Will Pluto and Neptune ever collide?
Tom Knize
St. Louis, Missouri
With Pluto spending 20 years of its 248-year orbit within the orbit of Neptune, you might expect that at some point, the two worlds could catastrophically collide. However, Pluto and Neptune never actually pass through the same three-dimensional point in space because Pluto’s elliptical orbit is tilted 17° to the ecliptic. But what about in the future?
Pluto’s orbit experiences two effects that keep the dwarf planet safe: Its point of closest approach to the Sun oscillates in the vertical direction and also in the radial direction. These orbital effects are called latitudinal libration and azimuthal libration, respectively.
Latitudinal libration always puts Pluto high above Neptune’s orbit during their closest approach to each other. And azimuthal libration ensures Pluto never crosses Neptune’s orbit within 90° of the ice giant.
These properties are a consequence of a so-called orbital resonance between the two worlds. Pluto and Neptune are locked in a 3:2 orbital resonance, which means that for every three trips Neptune makes around the Sun, Pluto orbits twice. If they start getting out of sync, their mutual gravitational pull nudges them back into a finely choreographed dance. As a result, Pluto and Neptune never come within about 16 astronomical units (where 1 astronomical unit is the average Earth-Sun distance) of one another.
Despite this, in the late 1980s, numerical simulations suggested that Pluto’s orbit is technically chaotic: Over the course of several billion years, Pluto should either collide with another world or be ejected from the solar system entirely.
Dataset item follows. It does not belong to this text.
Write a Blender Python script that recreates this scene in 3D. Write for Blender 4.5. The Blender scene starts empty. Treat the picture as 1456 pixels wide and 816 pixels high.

However, in a recent paper titled “Pluto near the edge of chaos,” published March 31, 2022, in Proceedings of the National Academy of Sciences, researchers explored why Pluto’s orbit ultimately has remained stable over the solar system’s lifetime.
To do this, they ran a series of simulations of the outer solar system that tracked the evolution of Pluto’s orbit over about 4.5 billion years. The researchers found that, somewhat surprisingly, Uranus seems to push the dwarf planet toward a chaotic orbit. But while Neptune provided the greatest contribution to stabilizing Pluto’s azimuthal libration, the giant planet did not significantly influence the strength of Pluto’s latitudinal libration. Instead, Jupiter seemed most responsible for this particular collision-avoidance feature of Pluto’s orbit. So, as long as our solar system maintains the orbital status quo, we shouldn’t expect any planetary fireworks.